Mama's (Sugar-free, Whole wheat, Vegan) Peach Cobbler

peach cobbler 2


These days, the cooking world, at least the one that I'm a part of, is all about slow food, natural ingredients, making things from scratch. It's an ethos that I tend to share and a process that I enjoy, in part because Navah and I both have dietary restrictions that sometimes make buying things off the shelf difficult.


But I haven't always eaten that way. I didn't grow up in a hippy commune.  I'm sure that would have been awesome, and it would've meant that I knew what a chickpea was before I went to college. But I didn't.  Before I was born and perhaps when I was a wee thing, my parents did do things like make meals from the Diet For a Small Planet cookbook, so there were likely chickpeas in my past. But by the time I have much recollection of the food culture around my home, I was witnessing two working parents with two kids doing their best to get meals on the table. I'm not saying we sustained ourselves with cans of spam - in fact, I've never eaten spam. We always ate dinner as a family, and I have memories of delicious from-scratch meals like gumbo, jambalaya (my parents are both from Louisiana), fried fish, and to-die for drop biscuits.  My parents like doing things around the kitchen, so there was some home canning and some venison sausage-making.


But pragmatism had its day too - we ate a lot of canned vegetables and boxed mashed potatoes. On week days, I almost always poured myself a packet of some variety of instant hot cereal for breakfast.  The crusts on our pies were made by Betty Crocker.  Particularly for the three years my mom was in law school, we ate a lot of frozen fish sticks and tv dinners.  I was totally satisfied with my family's food culture - if you ignore the fact that I really wanted us to have more junk food around.  I was a kid, after all.  So while I could do without ever eating another spoonful of boxed mashed potatoes, my family food history also means that in my lexicon of favorite childhood yummies, canned cream corn and canned lima beans cozy right up next to homemade chicken and sausage gumbo and my dad's fried fish. 


And one of my favorite desserts was always (and still is) my mama's easy peasy peach cobbler.  With a little vanilla ice cream (I actually think we were eating ice milk most of the time - do you remember that stuff?), it was a mainstay sweet treat at my house.  And it was made with canned peaches in syrup.  Oh, how I loved can fruit - still do.  So soft and sweet and syrupy. 


You can, of course, make a peach cobbler with real peaches.
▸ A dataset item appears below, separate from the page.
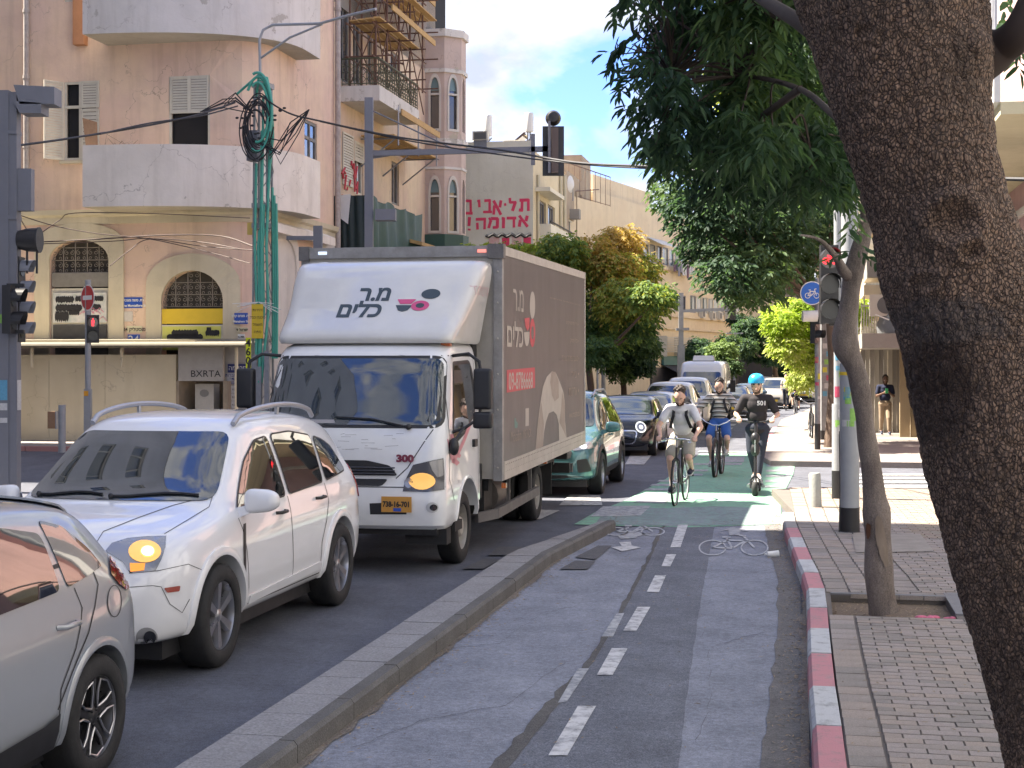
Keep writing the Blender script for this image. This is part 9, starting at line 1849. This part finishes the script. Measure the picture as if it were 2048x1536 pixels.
pr,fr=person('cyclist in a pale grey T-shirt and beige shorts leading the riders',l1,FACE-.07,J,dict(shirt=GST,pants=BGE,shoe=NVY,beard=1,hair=1.15,sock=WHS,hem=.0,sleeve=.6,leg=.75,cuff=.098,hairm=mat('brown_hair',(.035,.022,.016),.6,0,.5,60,.6,120),beardm=mat('brown_beard',(.07,.035,.022),.8)));straps(pr,fr,J,BPK)
l2=G(1430,955);bk,bb=bicycle('cruiser_bicycle','black cruiser bicycle with a wide chrome handlebar',l2,FACE-.06,BLKP,'wide',.030,fork='guard',crank=2.5);J=jset(bb,2.5,(-.80,0,1.02),.12,-.44,.36,1.19,kneeout=.06)
pr,fr=person('cyclist in a striped sweater and blue shorts on the cruiser',l2,FACE-.06,J,dict(shirt=STR,pants=BSH,shoe=WHS,beard=1,hair=.9,hem=.0,sleeve=.92,leg=.72,cuff=.096));straps(pr,fr,J,BPK)
m=MB();hd=J['head']
for s in(1,-1):m.tube([(hd.x+.092,hd.y+s*.032+.024*math.cos(a),hd.z+.012+.02*math.sin(a))for a in[i*math.tau/10 for i in range(10)]],.0025,4,closed=True)
m.obj('glasses',BLKP,pr)
l3=G(1510,993);sc_=thing('kick_scooter','black electric kick scooter under the helmeted rider','scooter',l3,FACE-.02);BS=mat('scooter_black',(.02,.02,.022),.4,0,.2,8)
for x in(0,-.92):m=MB();m.lathe([(.06,-.045),(.10,-.045),(.125,-.02),(.125,.02),(.10,.045),(.06,.045)],24,'y',(x,0,.125));w=m.obj('wheel',TYRE,sc_,50);m=MB();m.lathe([(.001,-.05),(.06,-.05),(.06,.05),(.001,.05)],16,'y',(x,0,.125));m.obj('hub',GALV,w,40)
MB().hexa([(-.16,-.08,.14),(-.82,-.08,.14),(-.82,.08,.14),(-.16,.08,.14),(-.14,-.09,.20),(-.84,-.09,.20),(-.84,.09,.20),(-.14,.09,.20)]).obj('deck',BS,sc_);m=MB()
for y in(-.07,.07):m.tube([(0,y,.125),(-.05,y,.26),(-.08,0,.34)],.016,6)
m.tube([(-.08,0,.30),(-.14,0,.17)],.025,6);m.obj('fork',BS,sc_,50);m=MB();m.tube([(-.08,0,.30),(-.24,0,1.16)],.026,10);m.obj('stem',BS,sc_,50);m=MB();m.tube([(-.25,-.28,1.20),(-.23,-.05,1.17),(-.23,.05,1.17),(-.25,.28,1.20)],.013,8);h=m.obj('handlebar',BS,sc_,50);m=MB();m.tube([(-.25,-.28,1.20),(-.245,-.17,1.19)],.018,8);m.tube([(-.25,.28,1.20),(-.245,.17,1.19)],.018,8);m.obj('grips',BLKP,h)
MB().box((-.24,-.04,1.17),(-.18,.04,1.20)).obj('display',BLKG,h);blend('handlebar_bag',[((-.06,0,.92),(.07,.075,.10)),((-.08,0,.74),(.07,.078,.11))],.012,BS,sc_,2);MB().box((.012,-.008,.70),(.016,.008,.90)).obj('bag_stripe',WSG,sc_);m=MB();m.tube([(-.08+.16*math.cos(a),0,.125+.16*math.sin(a))for a in[.6+i*.25 for i in range(6)]],.018,5);m.obj('mudguard',BS,sc_)
for y in(-.12,.12):m=MB();m.tube([(-.3,y*.8,.16),(-.2,y,.15)],.03,6);m.obj('foot_rest',GALV,sc_)
z0=.20;J=dict(hip=(-.55,.01,1.08),chest=(-.52,0,1.44),neck=(-.51,0,1.61),head=(-.46,0,1.765));J={k:Vector(v)for k,v in J.items()}
for s,k in(('L',1),('R',-1)):
 J['sh'+s]=J['neck']+Vector((-.01,k*.20,-.065));J['wr'+s]=Vector((-.315,k*.27,1.235));J['el'+s]=Vector((-.50,k*.335,1.29));J['hp'+s]=J['hip']+Vector((0,k*.10,-.04));J['hand'+s]=(.8,-k*.1,-.2);J['curl'+s]=(.15,0,-1)
J['knL']=Vector((-.45,.07,.68));J['anL']=Vector((-.36,.035,.32));J['toeL']=Vector((-.18,.06,.26));J['knR']=Vector((-.52,-.09,.68));J['anR']=Vector((-.68,-.03,.33));J['toeR']=Vector((-.50,-.05,.26))
pr,fr=person('rider in a black T-shirt and bright blue helmet standing on the electric scooter',l3,FACE-.02,J,dict(shirt=BTS,pants=JNS,shoe=WHS,beard=1,hem=-.05,sleeve=.72,leg=1.93,beardm=mat('brown_beard',(.07,.035,.022),.8),hair=.5));blend('backpack',[(Vector((-.74,0,1.36)),(.09,.16,.22))],.02,BPK,pr,3)
hd=J['head'];HB_=mat('helmet_blue',(.02,.36,.68),.3,0,.15,10,coat=.6);m=MB();m.lathe([(.128,-.015),(.134,.02),(.130,.06),(.105,.11),(.06,.138),(.001,.148)],24,'z',(hd.x-.005,0,hd.z+.045));hel=m.obj('helmet',HB_,pr,60);m=MB()
for(y,z)in((-.03,.095),(.03,.095),(0,.075)):m.ball((hd.x+.105,y,hd.z+z-(.01 if y else 0)),(.012,.009 if y else .018,.007),8,5)
m.obj('vent',BLKP,hel);m=MB()
for s in(1,-1):m.ball((hd.x+.094,s*.033,hd.z+.012),(.008,.028,.019),10,6);m.tube([(hd.x+.09,s*.058,hd.z+.02),(hd.x,s*.083,hd.z+.015)],.003,4)
m.tube([(hd.x+.1,-.01,hd.z+.02),(hd.x+.1,.01,hd.z+.02)],.003,4);m.obj('sunglasses',BLKG,pr,60);m=MB();m.tube([(hd.x,.085,hd.z+.03),(hd.x+.03,.06,hd.z-.08),(hd.x+.04,0,hd.z-.125),(hd.x+.03,-.06,hd.z-.08),(hd.x,-.085,hd.z+.03)],.005,5);m.obj('helmet_strap',BLKP,hel)
sh_o=[c for c in pr.children if c.name.startswith('shirt')][0];sv=bvh_of(sh_o.data);on_surface(sv,text_mesh('501',.10,bold=.003),(2,.085,1.47),(0,1,0),(0,0,1),1.0,(-1,0,0),.004).obj('shirt_print',WSG,sh_o)
l4=WG(*ST(((1589-CX)/FPX*72,72)));bk,bb=bicycle('city_bicycle','black bicycle of the far cyclist with the rucksack',l4,math.pi/2-TH+.1,BLKP,'wide',.022,crank=.4);J=jset(bb,.4,(-.80,0,1.0),.25,-.44,.36,1.19)
pr,fr=person('far cyclist seen from behind with white helmet and brown rucksack',l4,math.pi/2-TH+.1,J,dict(shirt=mat('blue_shirt',(.10,.13,.30),.9),pants=BPK,shoe=NVY,hem=0,sleeve=.6,leg=.7,vox=.014,hair=.6));m=MB();hd=J['head'];m.lathe([(.125,0),(.13,.03),(.10,.10),(.001,.14)],16,'z',(hd.x,0,hd.z+.04));m.obj('helmet',WSG,pr,60);c=J['chest'];blend('rucksack',[(c+Vector((-.22,0,-.02)),(.12,.17,.25))],.02,mat('brown_pack',(.08,.035,.035),.8),pr,2)
def walker(label,loc,rz,look,skin=SKIN,step=.16,phone=False,sc_=1.0):
 J={k:Vector(v)for k,v in dict(hip=(0,0,.93),chest=(.0,0,1.28),neck=(.02,0,1.46),head=(.06,0,1.60)).items()}
 for s,k in(('L',1),('R',-1)):
  J['sh'+s]=Vector((0,k*.18,1.40));J['hp'+s]=Vector((0,k*.09,.90));x=step*k;J['kn'+s]=Vector((x*.6+.05,k*.09,.49));J['an'+s]=Vector((x,k*.09,.095 if k>0 else .12));J['toe'+s]=J['an'+s]+Vector((.15,0,-.045 if k>0 else-.08))
  if phone:J['el'+s]=Vector((.04,k*.24,1.13));J['wr'+s]=Vector((.26,k*.10,1.22));J['hand'+s]=(.5,-k*.5,.3);J['curl'+s]=(0,-k,.2)
  else:J['el'+s]=Vector((-.02,k*.24,1.13));J['wr'+s]=Vector((.12,k*.24,.90));J['hand'+s]=(.3,0,-1);J['curl'+s]=(.9,0,0)
 r_,f_=person(label,loc,rz,J,look,skin);r_.scale=(sc_,)*3;return r_,f_,J
pr,fr,J=walker('man in a navy T-shirt and beige trousers looking at his phone on the pavement',WG(*ST(((1770-CX)/FPX*44.5,44.5)),.12),FACE+.1,dict(shirt=mat('navy_tshirt',(.012,.018,.05),.9),pants=mat('tan_trousers',(.30,.23,.16),.9),shoe=NVY,beard=1,hair=.5,sleeve=.65,leg=1.85,hem=0,vox=.011),mat('skin_dark',(.13,.07,.045)),.17,True,1.02);MB().box((.33,-.04,1.22),(.345,.04,1.36)).obj('phone',mat('green_phone',(.05,.42,.15),.4),pr)
pr,fr,J=walker('far rider in a white shirt standing on a scooter beside the rucksack cyclist',WG(*ST(((1572-CX)/FPX*78,78)),.15),FACE,dict(shirt=WHS,pants=JNS,shoe=BPK,beard=1,hair=.7,sleeve=.6,leg=1.9,hem=0,vox=.014),step=.1)
s4=thing('kick_scooter','far black kick scooter under the rider in the white shirt','scooter',WG(*ST(((1572-CX)/FPX*78,78))),FACE);m=MB();m.box((-.4,-.08,.1),(.35,.08,.16));m.obj('deck',BS,s4);m=MB();m.tube([(.35,0,.15),(.28,0,1.1)],.025,6);m.tube([(.28,-.25,1.1),(.28,.25,1.1)],.015,6);m.obj('stem',BS,s4)
for x in(-.42,.42):m=MB();m.lathe([(.001,-.03),(.10,-.03),(.10,.03),(.001,.03)],14,'y',(x,0,.1));m.obj('wheel',TYRE,s4)
bicycle('parked_bicycle','black bicycle parked against the wide grey mast',G(1624,876,.12),FACE+.05,BLKP,'wide',.024);bicycle('parked_bicycle','bicycle leaning on the left pavement under the dark tree',WG(*ST(((1243-CX)/FPX*57,57)),.12),FACE+.9,BLKP,'drop',.02)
But that requires peeling them and cutting them up, and those are slippery little suckers once you no longer have the traction from the fuzzy skin.  It also requires forethought - you know, buying the actual peaches.  With the canned variety, they're just there in your cabinet, ready, waiting for you to plunge them in all their syrupy goodness into a bath of cobbler batter.


peach cobbler 4


Once I started doing the majority of my produce-buying at the farmers market and hooked up with someone who can't eat refined sugars, my canned fruit days seemed behind me.  Until, wonder of wonders, we discovered a farm at our favorite farmers market that sells canned peaches with no sugar added! 


peach cobbler 5


We were slap-happy.  I immediately set about revamping my mom's peach cobbler recipe to make it Navah-friendly (i.e. no dairy, no sugar, no refined flour) and came up with this easy peasy vegan, whole wheat, sugar free version.  And people, don't let all those qualifiers fool you.  This stuff is DE.lish.


And it takes about 4 1/2 minutes of prep time.  Which means that while it would be an awesome treat this weekend, you could even bust it out on a random Tuesday.  Holla.


Peach Cobbler close up



Vegan, Sugar-Free, Whole Wheat Peach Cobbler

1 stick (1/2 cup) Earth Balance
3/4 cup agave nectar
3/4 cup white whole wheat flour
3/4 cup unsweetened vanilla soy milk (or another dairy-free alternative)
2 tsp baking power
pinch of salt
1 15 oz. can peaches

1.  Melt the Earth Balance in a 2 quart baking dish.  (I used a deep dish this time - Navah prefers it in a longer, shallower dish because it gets cakier.  Use your judgment)
2.  In another bowl, mix the agave nectar,  flour,  milk, baking powder, and salt.
3.  Pour on top of butter. No stirring necessary - In fact, don't do it.
4.  Pour the peaches (with their juice!) on top. Don't stir.
5.  Bake 1 hour at 350 degree or until top is toasty and brown.
6.  Serve with vanilla ice cream (we use So Delicious's vanilla coconut ice cream, which has no refined sugar).

If you don't require any of these restrictions, please feel free to sub back in the real deal - butter, milk, sugar, and regular white flour.  It'll be just as yummy.